Problem requirements: Of all the lines in these entries, how many contain the string "This"? Give only that count.

Saved entries

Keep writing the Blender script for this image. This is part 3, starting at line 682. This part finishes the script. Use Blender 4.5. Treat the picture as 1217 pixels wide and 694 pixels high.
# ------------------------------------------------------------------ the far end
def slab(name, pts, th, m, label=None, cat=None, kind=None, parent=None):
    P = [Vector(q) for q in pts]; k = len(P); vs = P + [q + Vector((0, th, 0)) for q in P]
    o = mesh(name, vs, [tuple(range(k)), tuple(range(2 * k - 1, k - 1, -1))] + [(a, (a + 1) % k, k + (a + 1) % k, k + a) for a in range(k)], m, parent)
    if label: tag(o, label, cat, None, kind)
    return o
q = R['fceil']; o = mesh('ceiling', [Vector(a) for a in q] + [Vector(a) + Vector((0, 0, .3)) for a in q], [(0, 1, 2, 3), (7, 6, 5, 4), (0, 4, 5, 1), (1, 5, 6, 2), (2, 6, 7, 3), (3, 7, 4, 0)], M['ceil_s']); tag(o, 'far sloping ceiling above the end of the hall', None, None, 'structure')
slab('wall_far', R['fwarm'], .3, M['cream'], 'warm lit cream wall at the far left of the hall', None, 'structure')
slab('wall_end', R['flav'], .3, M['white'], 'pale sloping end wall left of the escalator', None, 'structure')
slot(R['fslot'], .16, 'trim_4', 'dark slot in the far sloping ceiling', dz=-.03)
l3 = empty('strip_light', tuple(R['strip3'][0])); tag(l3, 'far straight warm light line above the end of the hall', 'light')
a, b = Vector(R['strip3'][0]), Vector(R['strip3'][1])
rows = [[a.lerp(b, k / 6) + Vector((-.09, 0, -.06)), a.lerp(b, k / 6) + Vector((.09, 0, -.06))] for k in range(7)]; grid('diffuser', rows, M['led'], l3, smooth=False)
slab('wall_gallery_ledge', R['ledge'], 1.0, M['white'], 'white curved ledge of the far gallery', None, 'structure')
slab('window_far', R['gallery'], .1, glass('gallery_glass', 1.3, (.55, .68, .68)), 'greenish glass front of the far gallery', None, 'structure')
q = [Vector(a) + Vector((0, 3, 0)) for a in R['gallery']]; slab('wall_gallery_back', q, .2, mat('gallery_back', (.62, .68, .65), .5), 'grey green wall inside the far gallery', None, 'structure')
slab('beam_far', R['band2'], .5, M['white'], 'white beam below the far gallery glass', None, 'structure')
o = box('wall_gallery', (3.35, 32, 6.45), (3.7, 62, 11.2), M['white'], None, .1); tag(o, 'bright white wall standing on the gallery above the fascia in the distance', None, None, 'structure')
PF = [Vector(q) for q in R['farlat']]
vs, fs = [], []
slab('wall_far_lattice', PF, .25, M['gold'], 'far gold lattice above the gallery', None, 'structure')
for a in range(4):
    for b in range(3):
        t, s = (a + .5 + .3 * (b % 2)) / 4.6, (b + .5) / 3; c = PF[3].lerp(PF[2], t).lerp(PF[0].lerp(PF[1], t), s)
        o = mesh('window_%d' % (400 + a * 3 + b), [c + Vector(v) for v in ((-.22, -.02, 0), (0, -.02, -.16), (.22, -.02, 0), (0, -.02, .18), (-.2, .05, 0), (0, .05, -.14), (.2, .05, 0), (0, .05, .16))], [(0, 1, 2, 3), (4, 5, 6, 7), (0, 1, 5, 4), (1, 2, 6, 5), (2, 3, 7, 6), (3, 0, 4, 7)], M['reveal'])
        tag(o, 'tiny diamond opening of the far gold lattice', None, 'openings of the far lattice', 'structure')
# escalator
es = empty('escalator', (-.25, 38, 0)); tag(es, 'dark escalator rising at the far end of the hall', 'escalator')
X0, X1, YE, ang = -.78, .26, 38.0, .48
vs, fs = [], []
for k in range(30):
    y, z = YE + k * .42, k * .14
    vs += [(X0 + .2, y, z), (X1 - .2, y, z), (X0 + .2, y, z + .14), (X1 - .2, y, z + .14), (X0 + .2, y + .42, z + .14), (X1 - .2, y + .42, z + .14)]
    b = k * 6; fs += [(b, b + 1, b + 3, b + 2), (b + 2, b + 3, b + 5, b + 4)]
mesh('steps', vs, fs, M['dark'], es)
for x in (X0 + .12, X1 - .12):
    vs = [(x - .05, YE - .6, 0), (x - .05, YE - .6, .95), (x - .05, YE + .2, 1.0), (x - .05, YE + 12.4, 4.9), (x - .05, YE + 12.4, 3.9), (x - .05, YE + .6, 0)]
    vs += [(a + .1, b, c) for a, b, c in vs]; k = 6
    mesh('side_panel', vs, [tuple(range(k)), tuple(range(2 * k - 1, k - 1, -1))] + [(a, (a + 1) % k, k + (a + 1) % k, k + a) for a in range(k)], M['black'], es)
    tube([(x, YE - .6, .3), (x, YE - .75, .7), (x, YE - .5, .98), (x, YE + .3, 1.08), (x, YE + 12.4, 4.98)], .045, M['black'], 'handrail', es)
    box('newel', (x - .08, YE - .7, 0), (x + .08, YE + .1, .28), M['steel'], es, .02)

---

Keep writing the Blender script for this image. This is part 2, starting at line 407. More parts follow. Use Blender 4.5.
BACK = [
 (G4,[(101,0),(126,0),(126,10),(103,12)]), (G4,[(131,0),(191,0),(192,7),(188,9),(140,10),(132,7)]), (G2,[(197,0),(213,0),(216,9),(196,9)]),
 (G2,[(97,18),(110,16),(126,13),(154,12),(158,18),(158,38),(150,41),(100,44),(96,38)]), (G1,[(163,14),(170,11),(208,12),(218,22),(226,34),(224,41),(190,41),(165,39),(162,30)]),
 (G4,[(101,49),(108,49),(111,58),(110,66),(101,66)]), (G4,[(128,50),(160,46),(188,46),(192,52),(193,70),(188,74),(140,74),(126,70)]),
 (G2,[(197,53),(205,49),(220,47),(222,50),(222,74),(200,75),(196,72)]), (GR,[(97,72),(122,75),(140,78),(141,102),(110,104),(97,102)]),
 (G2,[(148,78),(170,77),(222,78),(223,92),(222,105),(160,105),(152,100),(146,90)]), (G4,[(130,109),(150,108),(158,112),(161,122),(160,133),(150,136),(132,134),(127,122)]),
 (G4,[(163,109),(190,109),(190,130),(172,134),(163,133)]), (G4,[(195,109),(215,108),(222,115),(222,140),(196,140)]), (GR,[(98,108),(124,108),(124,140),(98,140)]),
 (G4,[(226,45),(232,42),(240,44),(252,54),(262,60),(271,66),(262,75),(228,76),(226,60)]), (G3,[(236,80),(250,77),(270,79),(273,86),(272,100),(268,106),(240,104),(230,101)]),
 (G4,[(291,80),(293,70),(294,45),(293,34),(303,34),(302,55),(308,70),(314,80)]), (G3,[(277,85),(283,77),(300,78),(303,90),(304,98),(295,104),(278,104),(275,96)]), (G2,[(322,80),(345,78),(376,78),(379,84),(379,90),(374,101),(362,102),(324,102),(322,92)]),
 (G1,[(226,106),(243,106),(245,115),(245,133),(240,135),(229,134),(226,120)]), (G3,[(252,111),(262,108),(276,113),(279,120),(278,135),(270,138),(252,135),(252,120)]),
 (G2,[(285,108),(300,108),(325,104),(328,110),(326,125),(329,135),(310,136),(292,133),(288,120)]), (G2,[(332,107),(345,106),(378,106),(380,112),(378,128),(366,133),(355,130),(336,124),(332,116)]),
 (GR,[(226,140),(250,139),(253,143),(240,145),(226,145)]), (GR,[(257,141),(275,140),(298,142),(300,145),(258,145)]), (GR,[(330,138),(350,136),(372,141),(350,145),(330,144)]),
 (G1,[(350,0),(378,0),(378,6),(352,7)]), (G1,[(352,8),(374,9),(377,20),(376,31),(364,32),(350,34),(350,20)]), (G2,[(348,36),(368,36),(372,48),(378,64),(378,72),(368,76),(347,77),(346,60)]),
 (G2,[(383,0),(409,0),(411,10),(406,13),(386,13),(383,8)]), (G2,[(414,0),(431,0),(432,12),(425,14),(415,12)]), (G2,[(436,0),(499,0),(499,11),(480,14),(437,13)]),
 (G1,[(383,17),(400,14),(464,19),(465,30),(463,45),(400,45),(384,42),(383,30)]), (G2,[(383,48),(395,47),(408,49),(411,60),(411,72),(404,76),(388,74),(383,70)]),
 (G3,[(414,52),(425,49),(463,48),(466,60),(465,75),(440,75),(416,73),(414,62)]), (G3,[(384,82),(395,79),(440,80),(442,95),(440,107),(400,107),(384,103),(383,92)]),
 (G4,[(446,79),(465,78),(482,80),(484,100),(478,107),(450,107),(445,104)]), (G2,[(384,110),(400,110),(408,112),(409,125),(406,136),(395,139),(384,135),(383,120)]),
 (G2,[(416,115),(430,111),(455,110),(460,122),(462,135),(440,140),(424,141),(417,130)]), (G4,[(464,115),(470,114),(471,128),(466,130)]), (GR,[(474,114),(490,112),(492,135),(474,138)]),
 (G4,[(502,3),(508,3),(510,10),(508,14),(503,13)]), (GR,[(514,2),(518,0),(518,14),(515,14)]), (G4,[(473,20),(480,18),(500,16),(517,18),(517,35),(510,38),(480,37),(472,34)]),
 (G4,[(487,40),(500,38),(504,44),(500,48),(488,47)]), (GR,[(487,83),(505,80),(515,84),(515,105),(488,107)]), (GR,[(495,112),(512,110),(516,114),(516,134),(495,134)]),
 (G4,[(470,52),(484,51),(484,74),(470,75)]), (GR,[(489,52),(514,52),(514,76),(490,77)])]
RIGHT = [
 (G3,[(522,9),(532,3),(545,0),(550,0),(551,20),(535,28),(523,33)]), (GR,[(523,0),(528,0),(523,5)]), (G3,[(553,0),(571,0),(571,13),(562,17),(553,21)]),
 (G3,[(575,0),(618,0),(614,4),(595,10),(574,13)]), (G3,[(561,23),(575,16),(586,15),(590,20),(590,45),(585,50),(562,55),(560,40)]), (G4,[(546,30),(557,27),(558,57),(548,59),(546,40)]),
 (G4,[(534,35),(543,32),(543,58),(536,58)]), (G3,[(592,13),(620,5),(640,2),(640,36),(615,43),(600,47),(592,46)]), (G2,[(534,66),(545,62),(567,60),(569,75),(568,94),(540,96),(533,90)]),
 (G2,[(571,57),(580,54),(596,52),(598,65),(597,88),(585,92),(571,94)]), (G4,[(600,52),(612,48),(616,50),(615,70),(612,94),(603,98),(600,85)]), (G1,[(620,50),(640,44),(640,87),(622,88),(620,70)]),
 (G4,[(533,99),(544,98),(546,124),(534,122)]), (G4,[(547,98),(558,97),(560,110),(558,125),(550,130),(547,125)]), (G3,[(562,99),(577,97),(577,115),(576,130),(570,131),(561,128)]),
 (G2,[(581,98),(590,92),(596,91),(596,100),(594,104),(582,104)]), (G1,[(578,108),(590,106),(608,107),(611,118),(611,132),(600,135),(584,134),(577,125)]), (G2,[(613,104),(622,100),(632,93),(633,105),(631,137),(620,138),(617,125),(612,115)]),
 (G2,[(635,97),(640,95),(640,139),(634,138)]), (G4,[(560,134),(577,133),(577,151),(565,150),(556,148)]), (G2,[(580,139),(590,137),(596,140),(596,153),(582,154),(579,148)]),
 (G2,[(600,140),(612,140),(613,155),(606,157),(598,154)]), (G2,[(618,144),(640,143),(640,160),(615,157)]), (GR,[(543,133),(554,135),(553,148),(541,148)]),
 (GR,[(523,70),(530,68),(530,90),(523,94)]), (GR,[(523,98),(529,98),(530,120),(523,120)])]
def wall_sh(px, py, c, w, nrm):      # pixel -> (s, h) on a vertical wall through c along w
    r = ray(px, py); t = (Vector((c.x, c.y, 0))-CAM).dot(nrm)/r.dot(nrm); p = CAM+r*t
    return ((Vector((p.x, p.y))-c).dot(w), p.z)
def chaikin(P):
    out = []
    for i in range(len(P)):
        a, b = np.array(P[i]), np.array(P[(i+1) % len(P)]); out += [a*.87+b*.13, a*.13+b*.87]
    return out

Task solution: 2